Short problem - Up to and including the line that contains "rad = math.radians", repeat each line of the data exactly, starting from the first.

* * * * * * * * *

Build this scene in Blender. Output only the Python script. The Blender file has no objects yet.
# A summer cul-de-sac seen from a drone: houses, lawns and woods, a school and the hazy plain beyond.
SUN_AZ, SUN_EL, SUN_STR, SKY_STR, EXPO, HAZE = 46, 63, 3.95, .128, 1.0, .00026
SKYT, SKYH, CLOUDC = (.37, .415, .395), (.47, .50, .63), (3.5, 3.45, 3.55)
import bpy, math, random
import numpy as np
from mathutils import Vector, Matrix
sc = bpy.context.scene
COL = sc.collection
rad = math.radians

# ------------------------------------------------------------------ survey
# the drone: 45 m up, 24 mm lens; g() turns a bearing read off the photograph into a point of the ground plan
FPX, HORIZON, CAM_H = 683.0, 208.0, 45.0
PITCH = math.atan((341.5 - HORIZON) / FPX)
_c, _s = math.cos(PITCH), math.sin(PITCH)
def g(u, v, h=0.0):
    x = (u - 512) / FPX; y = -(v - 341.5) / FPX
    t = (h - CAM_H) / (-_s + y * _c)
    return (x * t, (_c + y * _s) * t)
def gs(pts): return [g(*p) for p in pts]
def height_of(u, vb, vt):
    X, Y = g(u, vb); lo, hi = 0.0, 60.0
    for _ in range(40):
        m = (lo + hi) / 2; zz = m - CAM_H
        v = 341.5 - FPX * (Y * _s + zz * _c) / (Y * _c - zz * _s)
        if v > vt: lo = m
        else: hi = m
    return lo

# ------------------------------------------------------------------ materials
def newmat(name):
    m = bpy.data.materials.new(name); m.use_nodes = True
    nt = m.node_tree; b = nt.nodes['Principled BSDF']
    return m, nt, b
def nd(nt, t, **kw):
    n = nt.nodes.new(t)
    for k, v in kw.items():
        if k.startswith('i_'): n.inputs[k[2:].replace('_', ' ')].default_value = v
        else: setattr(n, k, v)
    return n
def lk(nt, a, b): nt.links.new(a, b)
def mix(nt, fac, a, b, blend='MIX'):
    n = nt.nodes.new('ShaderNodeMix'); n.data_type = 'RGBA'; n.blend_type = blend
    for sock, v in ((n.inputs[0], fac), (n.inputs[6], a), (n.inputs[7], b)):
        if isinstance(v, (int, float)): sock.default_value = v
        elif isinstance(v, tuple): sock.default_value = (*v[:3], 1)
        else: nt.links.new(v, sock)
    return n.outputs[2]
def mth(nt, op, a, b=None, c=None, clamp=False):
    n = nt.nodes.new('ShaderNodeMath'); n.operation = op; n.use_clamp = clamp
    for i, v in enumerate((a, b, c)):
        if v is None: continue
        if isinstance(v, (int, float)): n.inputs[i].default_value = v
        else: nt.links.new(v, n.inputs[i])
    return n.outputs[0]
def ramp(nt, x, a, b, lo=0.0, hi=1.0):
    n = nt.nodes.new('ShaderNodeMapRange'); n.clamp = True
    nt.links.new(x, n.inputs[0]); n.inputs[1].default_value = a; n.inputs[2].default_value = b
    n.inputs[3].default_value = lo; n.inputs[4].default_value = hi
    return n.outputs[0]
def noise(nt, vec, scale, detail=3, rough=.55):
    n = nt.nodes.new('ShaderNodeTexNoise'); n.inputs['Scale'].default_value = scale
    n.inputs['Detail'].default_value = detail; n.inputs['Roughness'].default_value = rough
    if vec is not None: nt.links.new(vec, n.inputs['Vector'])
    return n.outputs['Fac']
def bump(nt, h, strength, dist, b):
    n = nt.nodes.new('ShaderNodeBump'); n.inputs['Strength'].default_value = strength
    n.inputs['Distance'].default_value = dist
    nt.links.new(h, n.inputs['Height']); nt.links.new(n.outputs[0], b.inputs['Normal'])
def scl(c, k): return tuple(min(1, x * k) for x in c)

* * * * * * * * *

Written response -
Build this scene in Blender. Output only the Python script. The Blender file has no objects yet.
# A summer cul-de-sac seen from a drone: houses, lawns and woods, a school and the hazy plain beyond.
SUN_AZ, SUN_EL, SUN_STR, SKY_STR, EXPO, HAZE = 46, 63, 3.95, .128, 1.0, .00026
SKYT, SKYH, CLOUDC = (.37, .415, .395), (.47, .50, .63), (3.5, 3.45, 3.55)
import bpy, math, random
import numpy as np
from mathutils import Vector, Matrix
sc = bpy.context.scene
COL = sc.collection
rad = math.radians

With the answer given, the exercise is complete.